### Required task
Print exactly the lines from the first one down to the line that contains "return tuple(((v /", both included, and skip the pictures.

### Data shown

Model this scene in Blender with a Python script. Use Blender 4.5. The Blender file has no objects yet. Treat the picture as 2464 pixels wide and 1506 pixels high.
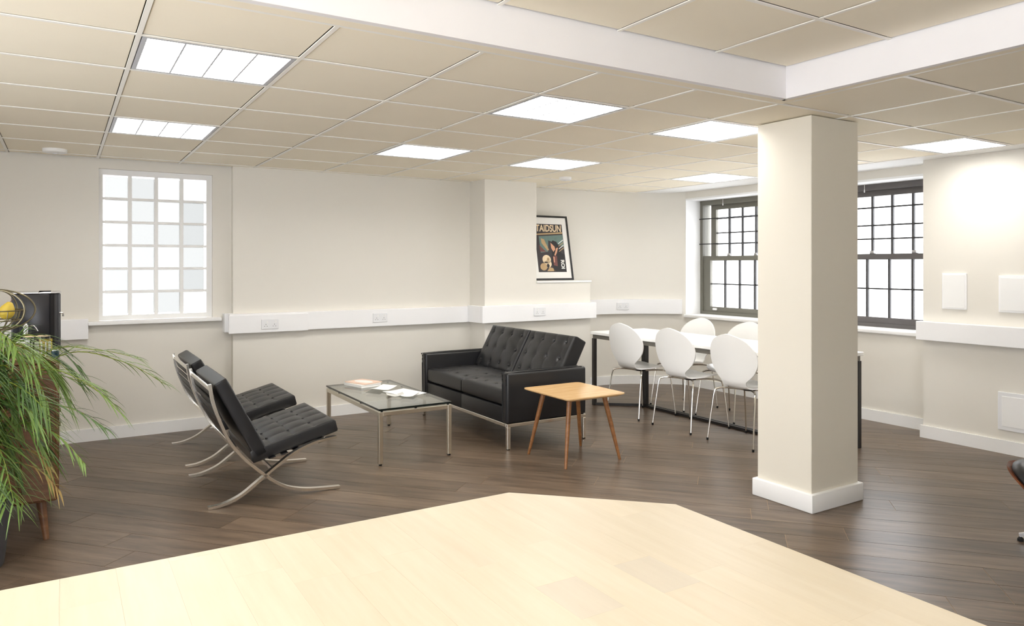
import bpy, bmesh, math, random
from mathutils import Vector, Matrix
random.seed(7)
S = bpy.context.scene
COL = S.collection

# ------------------------------------------------------------------ camera, world, exposure
YAW = 0.55353
F_PX = 1750.5
cam_d = bpy.data.cameras.new('camera')
cam = bpy.data.objects.new('camera', cam_d)
COL.objects.link(cam)
cam.location = (0, 0, 1.41)
cam.rotation_euler = (math.pi / 2, 0, -YAW)
cam_d.sensor_fit = 'HORIZONTAL'
cam_d.sensor_width = 36
cam_d.lens = F_PX / 2464 * 36
cam_d.shift_y = (637.4 - 753.0) / 2464
cam_d.clip_start = 0.05
S.camera = cam

world = bpy.data.worlds.new('overcast_sky')
S.world = world
world.use_nodes = True
wb = world.node_tree.nodes['Background']
wb.inputs['Color'].default_value = (0.97, 0.975, 1.0, 1)
wb.inputs['Strength'].default_value = 3.6

S.view_settings.view_transform = 'Standard'
S.view_settings.look = 'None'
S.view_settings.gamma = 1
S.view_settings.use_curve_mapping = False
S.view_settings.exposure = 0.88
LAMP = 11.0            # radiance of the fluorescent ceiling panels
LAMP_COL = (1.0, 0.975, 0.93)

# ------------------------------------------------------------------ materials
def lin(c):
    return tuple(((v / 255) / 12.92 if v / 255 <= 0.04045 else ((v / 255 + 0.055) / 1.055) ** 2.4) for v in c)

MATS = {}
def mat(name, rgb, rough=0.5, metal=0.0, vary=0.0, scale=8.0, bump=0.0, bscale=60.0, spec=0.5, coat=0.0, srgb=True, stretch=None):
    """procedural principled material: noise-varied colour and fine relief"""
    m = bpy.data.materials.new(name); m.use_nodes = True
    nt = m.node_tree; b = nt.nodes['Principled BSDF']
    c = lin(rgb) if srgb else rgb
    b.inputs['Roughness'].default_value = rough
    b.inputs['Metallic'].default_value = metal
    b.inputs['Specular IOR Level'].default_value = spec
    b.inputs['Coat Weight'].default_value = coat
    b.inputs['Base Color'].default_value = (*c, 1)
    tc = nt.nodes.new('ShaderNodeTexCoord')
    src = tc.outputs['Object']
    if stretch:
        mp = nt.nodes.new('ShaderNodeMapping'); mp.inputs['Scale'].default_value = stretch
        nt.links.new(src, mp.inputs['Vector']); src = mp.outputs['Vector']
    n = nt.nodes.new('ShaderNodeTexNoise'); n.inputs['Scale'].default_value = scale; n.inputs['Detail'].default_value = 4
    nt.links.new(src, n.inputs['Vector'])
    r = nt.nodes.new('ShaderNodeMix'); r.data_type = 'RGBA'
    k = vary if vary else 0.015
    r.inputs[6].default_value = (*[max(0, v * (1 - k)) for v in c], 1)
    r.inputs[7].default_value = (*[min(1, v * (1 + k)) for v in c], 1)
    nt.links.new(n.outputs['Fac'], r.inputs[0])
    nt.links.new(r.outputs[2], b.inputs['Base Color'])
    if bump:
        n2 = nt.nodes.new('ShaderNodeTexNoise'); n2.inputs['Scale'].default_value = bscale; n2.inputs['Detail'].default_value = 5
        nt.links.new(src, n2.inputs['Vector'])
        bp = nt.nodes.new('ShaderNodeBump'); bp.inputs['Strength'].default_value = bump; bp.inputs['Distance'].default_value = 0.002
        nt.links.new(n2.outputs['Fac'], bp.inputs['Height']); nt.links.new(bp.outputs['Normal'], b.inputs['Normal'])
    MATS[name] = m
    return m

def wood(name, dark, light, rough=0.4, scale=(1, 14, 14), tone=0.0, spec=0.5, bump=0.1, nscale=3.0):
    """grain runs along local X; each object gets its own tone and grain offset"""
    m = bpy.data.materials.new(name); m.use_nodes = True
    nt = m.node_tree; b = nt.nodes['Principled BSDF']
    b.inputs['Roughness'].default_value = rough; b.inputs['Specular IOR Level'].default_value = spec
    tc = nt.nodes.new('ShaderNodeTexCoord'); oi = nt.nodes.new('ShaderNodeObjectInfo')
    mul = nt.nodes.new('ShaderNodeMath'); mul.operation = 'MULTIPLY'; mul.inputs[1].default_value = 57.0
    nt.links.new(oi.outputs['Random'], mul.inputs[0])
    add = nt.nodes.new('ShaderNodeVectorMath'); add.operation = 'ADD'
    nt.links.new(tc.outputs['Object'], add.inputs[0]); nt.links.new(mul.outputs[0], add.inputs[1])
    mp = nt.nodes.new('ShaderNodeMapping'); mp.inputs['Scale'].default_value = scale
    nt.links.new(add.outputs[0], mp.inputs['Vector'])
    n = nt.nodes.new('ShaderNodeTexNoise'); n.inputs['Scale'].default_value = nscale; n.inputs['Detail'].default_value = 7; n.inputs['Roughness'].default_value = 0.65
    nt.links.new(mp.outputs['Vector'], n.inputs['Vector'])
    cr = nt.nodes.new('ShaderNodeValToRGB')
    cr.color_ramp.elements[0].position = 0.3; cr.color_ramp.elements[0].color = (*lin(dark), 1)
    cr.color_ramp.elements[1].position = 0.72; cr.color_ramp.elements[1].color = (*lin(light), 1)
    nt.links.new(n.outputs['Fac'], cr.inputs['Fac'])
    hs = nt.nodes.new('ShaderNodeHueSaturation')
    mr = nt.nodes.new('ShaderNodeMapRange'); mr.inputs['To Min'].default_value = 1 - tone; mr.inputs['To Max'].default_value = 1 + tone
    nt.links.new(oi.outputs['Random'], mr.inputs['Value']); nt.links.new(mr.outputs[0], hs.inputs['Value'])
    nt.links.new(cr.outputs['Color'], hs.inputs['Color']); nt.links.new(hs.outputs['Color'], b.inputs['Base Color'])
    if bump:
        bp = nt.nodes.new('ShaderNodeBump'); bp.inputs['Strength'].default_value = bump; bp.inputs['Distance'].default_value = 0.002
        nt.links.new(n.outputs['Fac'], bp.inputs['Height']); nt.links.new(bp.outputs['Normal'], b.inputs['Normal'])
    MATS[name] = m
    return m

def glass(name, tint, gloss=0.06, rough=0.02, ior=1.5):
    m = bpy.data.materials.new(name); m.use_nodes = True
    nt = m.node_tree; out = nt.nodes['Material Output']; nt.nodes.remove(nt.nodes['Principled BSDF'])
    t = nt.nodes.new('ShaderNodeBsdfTransparent'); t.inputs['Color'].default_value = (*tint, 1)
    g = nt.nodes.new('ShaderNodeBsdfGlossy'); g.inputs['Roughness'].default_value = rough
    lw_ = nt.nodes.new('ShaderNodeLayerWeight'); lw_.inputs['Blend'].default_value = 0.5
    pw = nt.nodes.new('ShaderNodeMath'); pw.operation = 'POWER'; pw.inputs[1].default_value = 5.0
    fr = nt.nodes.new('ShaderNodeMath'); fr.operation = 'MULTIPLY_ADD'; r0 = ((ior - 1) / (ior + 1)) ** 2
    fr.inputs[1].default_value = 1 - r0; fr.inputs[2].default_value = r0
    nt.links.new(lw_.outputs['Facing'], pw.inputs[0]); nt.links.new(pw.outputs[0], fr.inputs[0])
    mx = nt.nodes.new('ShaderNodeMixShader')
    nt.links.new(fr.outputs[0], mx.inputs[0]); nt.links.new(t.outputs[0], mx.inputs[1]); nt.links.new(g.outputs[0], mx.inputs[2])
    nt.links.new(mx.outputs[0], out.inputs['Surface'])
    MATS[name] = m
    return m

def frosted(name):
    m = bpy.data.materials.new(name); m.use_nodes = True
    nt = m.node_tree; b = nt.nodes['Principled BSDF']
    oi = nt.nodes.new('ShaderNodeObjectInfo'); cm = nt.nodes.new('ShaderNodeMix'); cm.data_type = 'RGBA'
    cm.inputs[6].default_value = (0.125, 0.128, 0.125, 1); cm.inputs[7].default_value = (0.19, 0.192, 0.187, 1)
    nt.links.new(oi.outputs['Random'], cm.inputs[0]); nt.links.new(cm.outputs[2], b.inputs['Base Color'])
    b.inputs['Transmission Weight'].default_value = 1.0
    b.inputs['Roughness'].default_value = 0.45
    b.inputs['IOR'].default_value = 1.2
    tc = nt.nodes.new('ShaderNodeTexCoord'); n = nt.nodes.new('ShaderNodeTexNoise'); n.inputs['Scale'].default_value = 9
    nt.links.new(tc.outputs['Object'], n.inputs['Vector'])
    bp = nt.nodes.new('ShaderNodeBump'); bp.inputs['Strength'].default_value = 0.5; bp.inputs['Distance'].default_value = 0.02
    nt.links.new(n.outputs['Fac'], bp.inputs['Height']); nt.links.new(bp.outputs['Normal'], b.inputs['Normal'])
    MATS[name] = m
    return m

def emit(name, col, strength):
    m = bpy.data.materials.new(name); m.use_nodes = True
    nt = m.node_tree; out = nt.nodes['Material Output']; nt.nodes.remove(nt.nodes['Principled BSDF'])
    e = nt.nodes.new('ShaderNodeEmission'); e.inputs['Color'].default_value = (*col, 1); e.inputs['Strength'].default_value = strength
    nt.links.new(e.outputs[0], out.inputs['Surface'])
    MATS[name] = m
    return m

mat('wall_paint', (231, 227, 218), 0.75, vary=0.012, scale=1.5, bump=0.03, bscale=120)
mat('pillar_paint', (231, 225, 211), 0.7, vary=0.012, scale=1.5, bump=0.03, bscale=120)
mat('white_paint', (246, 246, 245), 0.45)
mat('trunking_plastic', (249, 249, 250), 0.35)
mat('socket_plastic', (238, 239, 241), 0.3)
mat('socket_dark', (120, 120, 122), 0.5)
mat('ceiling_tile', (252, 243, 223), 0.9, vary=0.02, scale=3, bump=0.12, bscale=400)
mat('ceiling_board', (243, 243, 242), 0.85)
mat('ceiling_bar', (251, 248, 240), 0.5)
mat('coffer_paint', (245, 243, 244), 0.75)
mat('shadow_gap', (90, 82, 70), 0.9)
mat('sub_floor', (176, 150, 122), 0.8)
wood('floor_wood', (72, 58, 46), (122, 104, 87), 0.33, (1.0, 9, 9), tone=0.22, spec=0.45, bump=0.1, nscale=2.6)
mat('window_frame', (112, 110, 100), 0.45)
mat('window_frame_dark', (94, 90, 89), 0.45)
mat('muntin_dark', (48, 46, 46), 0.5)
mat('bar_black', (22, 22, 23), 0.5)
glass('window_glass', (0.98, 0.99, 1.0))
frosted('frosted_glass')
mat('leather_black', (30, 30, 32), 0.36, vary=0.15, scale=5, bump=0.12, bscale=260, spec=0.5)
mat('leather_side', (25, 25, 27), 0.42, vary=0.1, scale=5, bump=0.1, bscale=260, spec=0.45)
mat('chrome', (242, 239, 232), 0.22, 1.0)
mat('steel_satin', (224, 218, 204), 0.3, 1.0)
mat('rubber', (18, 18, 18), 0.7)
glass('table_glass', (0.95, 0.98, 0.965), ior=2.1)
mat('glass_edge', (12, 24, 22), 0.15)
wood('oak_light', (208, 166, 112), (232, 196, 146), 0.22, (1, 10, 10), nscale=3, bump=0.03)
wood('oak_leg', (116, 74, 40), (158, 108, 64), 0.35, (1, 8, 8), nscale=4, bump=0.03)
wood('birch_stave', (233, 219, 193), (241, 229, 206), 0.4, (1, 11, 11), tone=0.018, nscale=2.2, bump=0.02)
wood('birch_stave_grey', (226, 214, 194), (233, 222, 202), 0.4, (1, 11, 11), tone=0.01, nscale=2.2, bump=0.02)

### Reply
Model this scene in Blender with a Python script. Use Blender 4.5. The Blender file has no objects yet. Treat the picture as 2464 pixels wide and 1506 pixels high.
import bpy, bmesh, math, random
from mathutils import Vector, Matrix
random.seed(7)
S = bpy.context.scene
COL = S.collection

# ------------------------------------------------------------------ camera, world, exposure
YAW = 0.55353
F_PX = 1750.5
cam_d = bpy.data.cameras.new('camera')
cam = bpy.data.objects.new('camera', cam_d)
COL.objects.link(cam)
cam.location = (0, 0, 1.41)
cam.rotation_euler = (math.pi / 2, 0, -YAW)
cam_d.sensor_fit = 'HORIZONTAL'
cam_d.sensor_width = 36
cam_d.lens = F_PX / 2464 * 36
cam_d.shift_y = (637.4 - 753.0) / 2464
cam_d.clip_start = 0.05
S.camera = cam

world = bpy.data.worlds.new('overcast_sky')
S.world = world
world.use_nodes = True
wb = world.node_tree.nodes['Background']
wb.inputs['Color'].default_value = (0.97, 0.975, 1.0, 1)
wb.inputs['Strength'].default_value = 3.6

S.view_settings.view_transform = 'Standard'
S.view_settings.look = 'None'
S.view_settings.gamma = 1
S.view_settings.use_curve_mapping = False
S.view_settings.exposure = 0.88
LAMP = 11.0            # radiance of the fluorescent ceiling panels
LAMP_COL = (1.0, 0.975, 0.93)

# ------------------------------------------------------------------ materials
def lin(c):
    return tuple(((v / 255) / 12.92 if v / 255 <= 0.04045 else ((v / 255 + 0.055) / 1.055) ** 2.4) for v in c)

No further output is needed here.